2021 10/26
私の好きな中公新書3冊

入門書の愉しみ/綿野恵太

本川達雄『ゾウの時間 ネズミの時間 サイズの生物学』
小島亮『ハンガリー事件と日本 一九五六年・思想史的考察』
竹内洋『教養主義の没落 変わりゆくエリート学生文化』

編集者として働きはじめたころ、ミリオンセラーを出したことがあるベテラン編集者に呼び出された。「どっちの本がおもしろいと思う?」とそのとき差し出されたのが、『ゾウの時間 ネズミの時間』と『生物多様性』だった。どちらも同じ著者で、同じ中公新書。内容はもちろんちがうけど、ふらっと本屋に来た人が手に取りやすいのは『ゾウの時間 ネズミの時間』だろう。専門家や愛好家と一般読者がおもしろそうと感じるタイトルは、それぞれまったく別であることをその編集者は教えてくれた。

『ゾウの時間 ネズミの時間』は「歌う生物学者」がサイズという切り口から生物のさまざまな側面を紹介したものだが、ぼくもこんなふうに内容を的確に紹介しつつ、それでいてキャッチーなタイトルをつけたい、とつねづね思っている。とはいえ、そのベテラン編集者は二〇〇〇年代の新書ブームを戦ってきた人だったので、「新書はタイトル勝負だから! タイトルさえ良ければそれで全部O Kだよ!」とまで言っていた。さすがにそれは間違いだと思ったのだが、ド直球のタイトルが多い中公新書を見るたびになぜかその編集者のギラギラした野心みたいなものを思い出してしまう。

『ハンガリー事件と日本』は詩人の黒田喜夫を読むための参考書として手にとった。黒田の有名な作品「ハンガリヤの笑い」は本書のエピグラフに引用されている。本書は、一九五六年のフルシチョフによるスターリン批判はその範囲を個人崇拝にとどめたことで、実はスターリン体制を温存させるものでしかなく、むしろ同年におきたハンガリー動乱こそが、左派に衝撃を与えてニューレフト(新左翼)の誕生をうながす世界史的な事件だったと位置づける。宮本顕治ら共産党指導部から、のちに警察官僚として新左翼運動に対峙する佐々淳行まで網羅し、広範な資料を丁寧に読みこんでいく本書は、共産党と新左翼のちがいもわからなかった学生時代の自分にとってありがたい左翼入門書だった。

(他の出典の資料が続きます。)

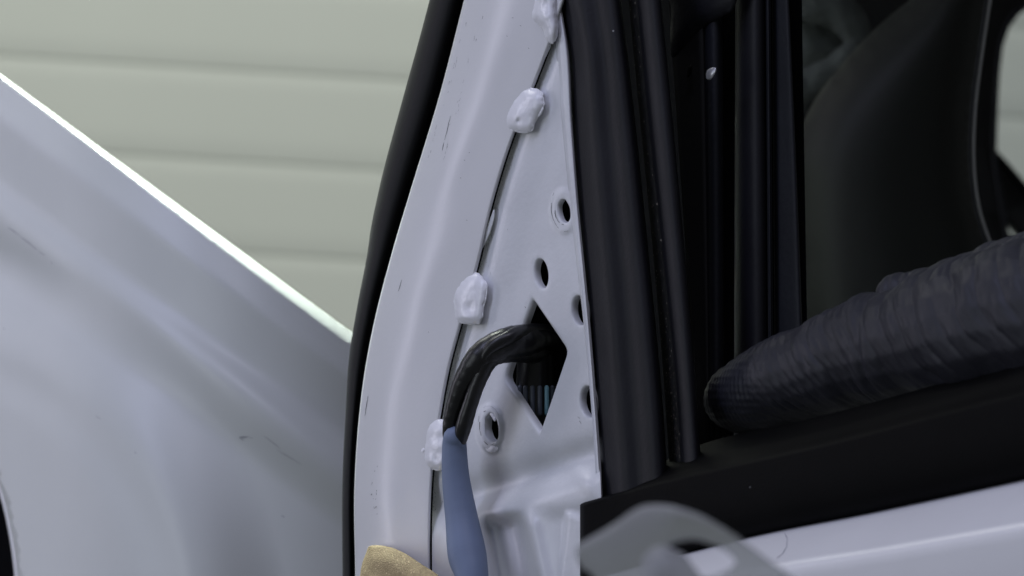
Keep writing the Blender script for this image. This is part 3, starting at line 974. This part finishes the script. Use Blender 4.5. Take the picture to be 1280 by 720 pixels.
hand['label'] = 'gloved hand in wrinkled black rubber reaching in along the window sill'; hand['category'] = 'person'

# ================================================================== cable through the diamond opening
cab = thing('mirror_cable', 'blue-grey cable splitting into black taped wires entering the diamond opening', 'cable', on(DOOR, 580, 760, 0.03))
k3 = lambda x, y, r, h: (on(DOOR, x, y, h), r * S)
tube('sleeve', [k3(596, 800, 20, .024), k3(591, 728, 20, .022), k3(584, 694, 24, .020), k3(577, 648, 20.5, .018), k3(570, 600, 17.5, .018), k3(568, 560, 15.5, .019), k3(569, 546, 14.5, .020)], M['sleeve'], cab, seg=28)
tube('wire', [k3(562, 557, 7, .0180), k3(563, 535, 10, .0205), k3(570, 505, 12, .022), k3(582, 474, 14.5, .022), k3(602, 446, 18, .020), k3(630, 431, 20, .013), k3(655, 426, 20, .003), k3(684, 424, 13, -.012), k3(700, 430, 12, -.022)], M['wire'], cab, per=12, seg=24, wrap=0.05)
tube('wire', [k3(574, 557, 7, .0175), k3(579, 535, 10, .0205), k3(588, 505, 9.5, .021), k3(599, 474, 10, .020), k3(613, 448, 12, .018), k3(637, 440, 13, .010), k3(660, 440, 14, -.002), k3(690, 445, 13, -.020)], M['wire'], cab, per=12, seg=24, wrap=0.05)
tube('wire', [k3(598, 462, 6, .022), k3(612, 436, 8, .021), k3(634, 423, 9, .016), k3(655, 414, 9, .006), k3(684, 414, 9, -.012)], M['wire'], cab, seg=14)
# ribbed plug hanging inside the opening
cp, _ = k3(670, 500, 1, -.0125)
plug = tube('plug', [(cp + Vector((0, 0, 0.011)), 0.0052), (cp + Vector((0, 0, 0.004)), 0.0056), (cp + Vector((0, 0, -0.004)), 0.0056), (cp + Vector((0, 0, -0.010)), 0.0048)], M['wire'], cab, per=3, seg=22)
for i in range(7):
    a = math.radians(-160 + 20 * i)
    c = cp + Vector((math.cos(a) * 0.0058, math.sin(a) * 0.0058, 0))
    tube('contact', [(c + Vector((0, 0, 0.0035)), 0.0007), (c + Vector((0, 0, -0.0035)), 0.0007)], M['teal'] if i == 5 else M['contact'], plug, per=2, seg=8)

# ================================================================== loose things at the bottom edge
pad_o = pillow('abrasive_pad', [(448, 790), (450, 720), (458, 690), (464, 682), (484, 683), (505, 691), (528, 706), (550, 721), (590, 760), (600, 800), (520, 820)], 0.006, 10, 0.020, DOOR, M['pad'], None, step=4, wob=0.0008, seed=5, back=0.012)
pad_o['label'] = 'tan gritty pad poking up at the foot of the white frame'; pad_o['category'] = 'pad'

LP = (-0.42, 0.0, 0.0)
loop = thing('plastic_loop', 'frosted translucent plastic loop in front of the black moulding', 'plastic loop', on(LP, 850, 740))
ring = spline([(719, 688), (726, 679), (764, 657), (795, 636), (815, 631), (842, 633), (874, 643), (905, 660), (933, 679), (961, 700), (985, 717), (1015, 745), (1040, 800), (740, 800), (752, 750), (741, 721), (728, 710), (721, 698)], 5)
hole = spline([(836, 683), (853, 676), (873, 675), (896, 683), (913, 693), (919, 704), (906, 714), (880, 722), (868, 710), (856, 693)], 4)
v, f = tri2d(dense(ring, 5), [hole], 5)
dd = np.minimum(dist_poly(ring, v), dist_poly(hole, v))
V = []
for (x, y), q in zip(v, dd):
    t = min(1, q / 7); V.append(on(LP, x, y, 0.0010 * math.sqrt(max(0, 1 - (1-t)**2)) + 0.020 * sst(720, 850, x) * sst(800, 640, y)))
nV = len(V)
for (x, y), q in zip(v, dd):
    t = min(1, q / 7); V.append(on(LP, x, y, -0.0010 * math.sqrt(max(0, 1 - (1-t)**2)) + 0.020 * sst(720, 850, x) * sst(800, 640, y)))
F = [tuple(t) for t in f] + [tuple(nV + i for i in reversed(t)) for t in f]
me = mesh('band', V, F); fix(me, 1e-8); link('band', me, M['frosted'], loop)
pillow('tongue', [(800, 790), (801, 712), (805, 696), (815, 686), (827, 682), (840, 685), (858, 698), (871, 713), (880, 730), (890, 790)], 0.004, 14, 0.022, LP, M['frosted'], loop, step=4, back=0.001)
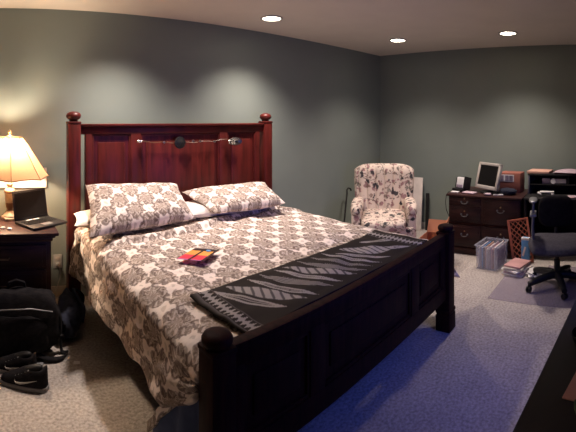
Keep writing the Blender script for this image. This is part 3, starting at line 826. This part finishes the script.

『教養主義の没落』は大正教養主義や旧制高校文化を知るために読んだ。いま読み返すと、フランスの社会学者ピエール・ブルデューを用いた社会学的な分析よりも、夏目漱石、宇野浩二、久米正雄、石坂洋次郎、中野孝二、黒井千次、石原慎太郎らの小説やエッセイへの言及が目を引く。たとえば、石原慎太郎の小説『亀裂』における、アダム・スミス研究者の高島善哉をモデルとした老教授を罵倒するシーンが引用されているが、知的権威やエリートに反発する反知性主義や日本独自に発展を遂げた市民社会への嫌悪といった論点がすでに指摘されているようで、石原慎太郎を読み直さなきゃ、と感じさせてくれる。まあ、いまでは本書にあったような文学的な教養も失われて久しいわけだが。

綿野恵太(わたの・けいた)

1988年大阪府生まれ。出版社勤務を経て文筆業。詩と批評『子午線 原理・形態・批評』同人。
著書に『「差別はいけない」とみんないうけれど。』(平凡社、2019年)、『みんな政治でバカになる』(晶文社、2021年)、論考に「谷川雁の原子力」(『現代詩手帖』2014年8-10月)、「原子力の神──吉本隆明の宮沢賢治」(『メタポゾン』11)などがある。